Вот он подходит ко мне и говорит тоном человека, уже читавшего утренний выпуск газеты:
— Вы идете из Академии. Ну что, хорошо отзывались они о господине Гюго, эти молодые люди? — Затем, подмигнув, шепчет мне на ухо: — Все-таки господин Гюго был чуточку демагогом!
Вот каким путем мой приятель букинист вновь направил мою мысль к заседанию, на котором г-н Леконт де Лиль и г-н Александр Дюма вдвоем пророчили бессмертие Виктору Гюго. Но в то время как автор «Варварских поэм» целиком вручал грядущим поколениям полное собрание сочинений маститого писателя, философ театра утверждал, что потомство еще произведет им строгий отбор.
Прекрасную речь произнес г-н Александр Дюма, и это нисколько меня не удивляет. Человек этот обладает особым даром говорить публично. Он только подумает, и тут же говорит то, что подумал. В этом отношении он, пожалуй, единственный в своем роде, во всяком случае среди писателей. В его ответной речи г-ну Леконту де Лилю была та безусловная искренность и тот жизненный опыт, которые всегда придают особую убедительность всему, что он говорит.
Воздав Виктору Гюго, Ламартину и Мюссе то, что им и должно было воздать, он под самый конец своей благородной и искусной речи задал вопрос:
— Какая же судьба ожидает теперь творения самого плодовитого из трех названных поэтов?
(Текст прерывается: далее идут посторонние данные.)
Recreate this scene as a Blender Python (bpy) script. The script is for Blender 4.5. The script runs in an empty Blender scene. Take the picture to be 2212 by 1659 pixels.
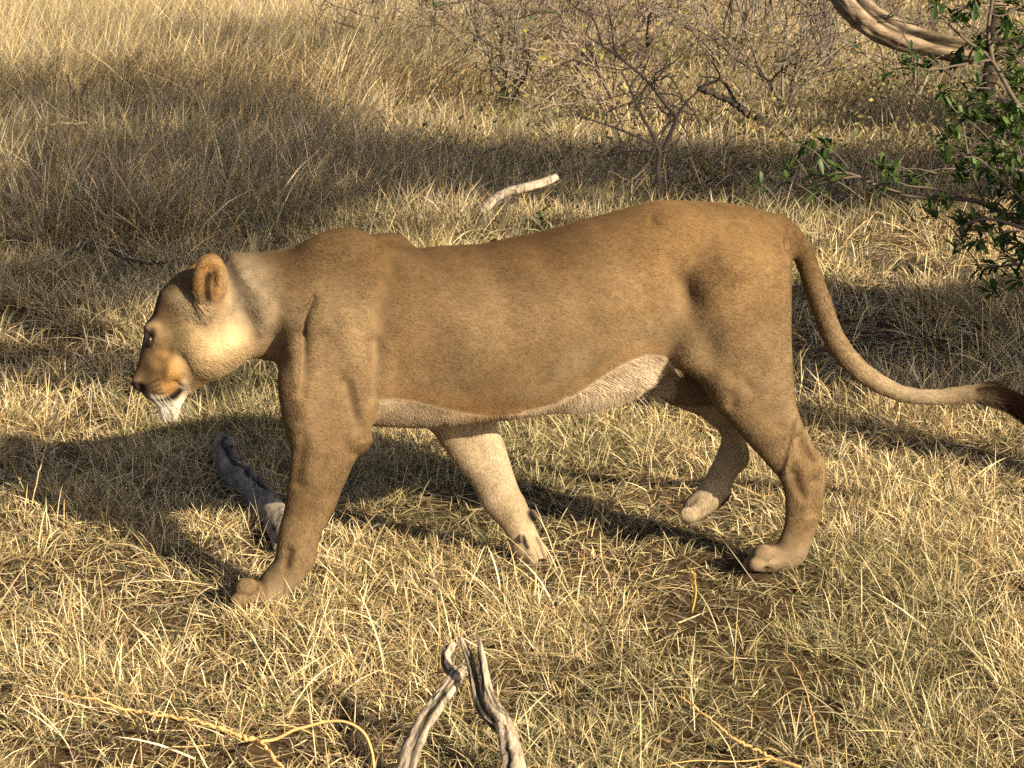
import bpy, math, random
import numpy as np
from mathutils import Vector
random.seed(7)
rng = np.random.default_rng(11)
S = bpy.context.scene
COL = S.collection
R = math.radians

# ------------------------------------------------------------------ camera
CAM_H, PITCH, HFOV = 2.11, R(15.5), R(27.0)
F = 1106.0 / math.tan(HFOV / 2)            # focal length in units of a 2212 px wide picture
cam = bpy.data.cameras.new('camera')
cam_o = bpy.data.objects.new('camera', cam); COL.objects.link(cam_o)
cam_o.location = (0, 0, CAM_H); cam_o.rotation_euler = (math.pi / 2 - PITCH, 0, 0)
cam.sensor_width = 36; cam.lens = 18 / math.tan(HFOV / 2)
cam.clip_start = 0.1; cam.clip_end = 2000
cam.dof.use_dof = True; cam.dof.focus_distance = 5.75; cam.dof.aperture_fstop = 20
S.camera = cam_o

# ------------------------------------------------------------------ light
SUN_EL, SUN_AZ = R(27), R(133)             # azimuth clockwise from +Y
w = bpy.data.worlds.new('World'); S.world = w; w.use_nodes = True
nt = w.node_tree; nt.nodes.clear()
sky = nt.nodes.new('ShaderNodeTexSky'); sky.sky_type = 'NISHITA'; sky.sun_disc = False
sky.sun_elevation = SUN_EL; sky.sun_rotation = SUN_AZ; sky.dust_density = 4.0; sky.ozone_density = .6; sky.air_density = .8
bg = nt.nodes.new('ShaderNodeBackground'); bg.inputs[1].default_value = 0.054
wo = nt.nodes.new('ShaderNodeOutputWorld')
nt.links.new(sky.outputs[0], bg.inputs[0]); nt.links.new(bg.outputs[0], wo.inputs[0])
sl = bpy.data.lights.new('sun', 'SUN'); sl.energy = 5.0; sl.angle = R(0.53); sl.color = (1.0, 0.85, 0.60)
so = bpy.data.objects.new('sun', sl); COL.objects.link(so)
TOSUN = Vector((math.sin(SUN_AZ) * math.cos(SUN_EL), math.cos(SUN_AZ) * math.cos(SUN_EL), math.sin(SUN_EL)))
so.rotation_euler = TOSUN.to_track_quat('Z', 'Y').to_euler(); so.location = (6, -6, 8)
S.view_settings.view_transform = 'Standard'; S.view_settings.look = 'None'
S.view_settings.exposure = 1.2; S.view_settings.gamma = 1; S.view_settings.use_curve_mapping = False
S.render.engine = 'CYCLES'
S.cycles.max_bounces = 6; S.cycles.diffuse_bounces = 3; S.cycles.glossy_bounces = 2
S.cycles.transmission_bounces = 4; S.cycles.transparent_max_bounces = 4
S.cycles.use_denoising = False; S.cycles.denoiser = 'OPENIMAGEDENOISE'; S.cycles.denoising_input_passes = 'RGB_ALBEDO_NORMAL'; S.cycles.denoising_prefilter = 'ACCURATE'
S.cycles_curves.shape = 'THICK'

# ------------------------------------------------------------------ picture <-> place
CP, SP = math.cos(PITCH), math.sin(PITCH)
def ray(u, v):
    x = (u - 1106.0) / F; y = -(v - 829.5) / F
    return np.array([x, CP + y * SP, -SP + y * CP])
def G(u, v, z=0.0):                        # point of the ground seen at (u, v)
    d = ray(u, v); t = (z - CAM_H) / d[2]
    return np.array([d[0] * t, d[1] * t, z])
def AT(u, v, y):                           # point seen at (u, v) at distance y
    d = ray(u, v); t = y / d[1]
    return np.array([d[0] * t, y, CAM_H + d[2] * t])

# ------------------------------------------------------------------ noise
def _hash(ix, iy, seed):
    n = (ix.astype(np.int64) * 374761393 + iy.astype(np.int64) * 668265263 + seed * 982451653) & 0x7fffffff
    n = ((n ^ (n >> 13)) * 1274126177) & 0x7fffffff
    return ((n ^ (n >> 16)) & 0xffff) / 65535.0
def noise(x, y, seed=0):
    x = np.asarray(x, float); y = np.asarray(y, float)
    ix = np.floor(x); iy = np.floor(y); fx = x - ix; fy = y - iy
    fx = fx * fx * (3 - 2 * fx); fy = fy * fy * (3 - 2 * fy)
    a = _hash(ix, iy, seed); b = _hash(ix + 1, iy, seed); c = _hash(ix, iy + 1, seed); d = _hash(ix + 1, iy + 1, seed)
    return (a * (1 - fx) + b * fx) * (1 - fy) + (c * (1 - fx) + d * fx) * fy
def fbm(x, y, seed=0, o=3):
    s = 0; a = 1; t = 0
    for k in range(o):
        s = s + a * noise(np.asarray(x) * 2 ** k, np.asarray(y) * 2 ** k, seed + k); t += a; a *= .5
    return s / t
def sstep(a, b, x):
    t = np.clip((x - a) / (b - a), 0, 1); return t * t * (3 - 2 * t)
def gz(x, y):                              # height of the ground
    x = np.asarray(x, float); y = np.asarray(y, float)
    g = (fbm(x * 1.3, y * 1.3, 5) - .5) * .05 + (fbm(x * .25, y * .25, 9) - .5) * .16 * sstep(8, 13, y)
    near = 1 - .75 * sstep(1.6, .9, np.abs(x)) * sstep(1.2, .6, np.abs(y - 5.55))
    return g * near

# ------------------------------------------------------------------ mesh helpers
def tag(o, label=None, cat=None, group=None, kind=None):
    if label: o['label'] = label
    if cat: o['category'] = cat
    if group: o['group'] = group
    if kind: o['kind'] = kind
    return o
def empty(name, loc=(0, 0, 0), rz=0.0):
    o = bpy.data.objects.new(name, None); COL.objects.link(o); o.location = loc; o.rotation_euler = (0, 0, rz)
    o.empty_display_size = .05
    return o
def mesh_np(name, V, Fc, m, parent=None, col=None, smooth=True):
    V = np.asarray(V, np.float32); Fc = np.asarray(Fc, np.int32); k = Fc.shape[1]
    me = bpy.data.meshes.new(name)
    me.vertices.add(len(V)); me.vertices.foreach_set('co', V.ravel())
    me.loops.add(Fc.size); me.loops.foreach_set('vertex_index', Fc.ravel())
    me.polygons.add(len(Fc)); me.polygons.foreach_set('loop_start', np.arange(0, Fc.size, k, dtype=np.int32))
    me.polygons.foreach_set('use_smooth', np.full(len(Fc), smooth))
    if col is not None:
        a = me.color_attributes.new('Col', 'FLOAT_COLOR', 'POINT')
        a.data.foreach_set('color', np.concatenate([np.asarray(col, np.float32), np.ones((len(V), 1), np.float32)], 1).ravel())
    me.update(); me.validate()
    if m: me.materials.append(m)
    o = bpy.data.objects.new(name, me); COL.objects.link(o); o.parent = parent
    return o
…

«С ними произойдет то же, — ответил он на свой вопрос, — что и со всеми творениями человеческого духа. Время не сделает для них исключения, как не делает его для других; оно пощадит и увековечит то, что окажется прочным. Оно обратит в прах все то, что им не окажется. Все, что было лишь звонким созвучием, рассеется в воздухе; все, что создано лишь ради суетной славы, развеет ветер. Но не мне предвосхищать здесь работу будущих поколений. Да и нельзя подсказать им то или иное решение.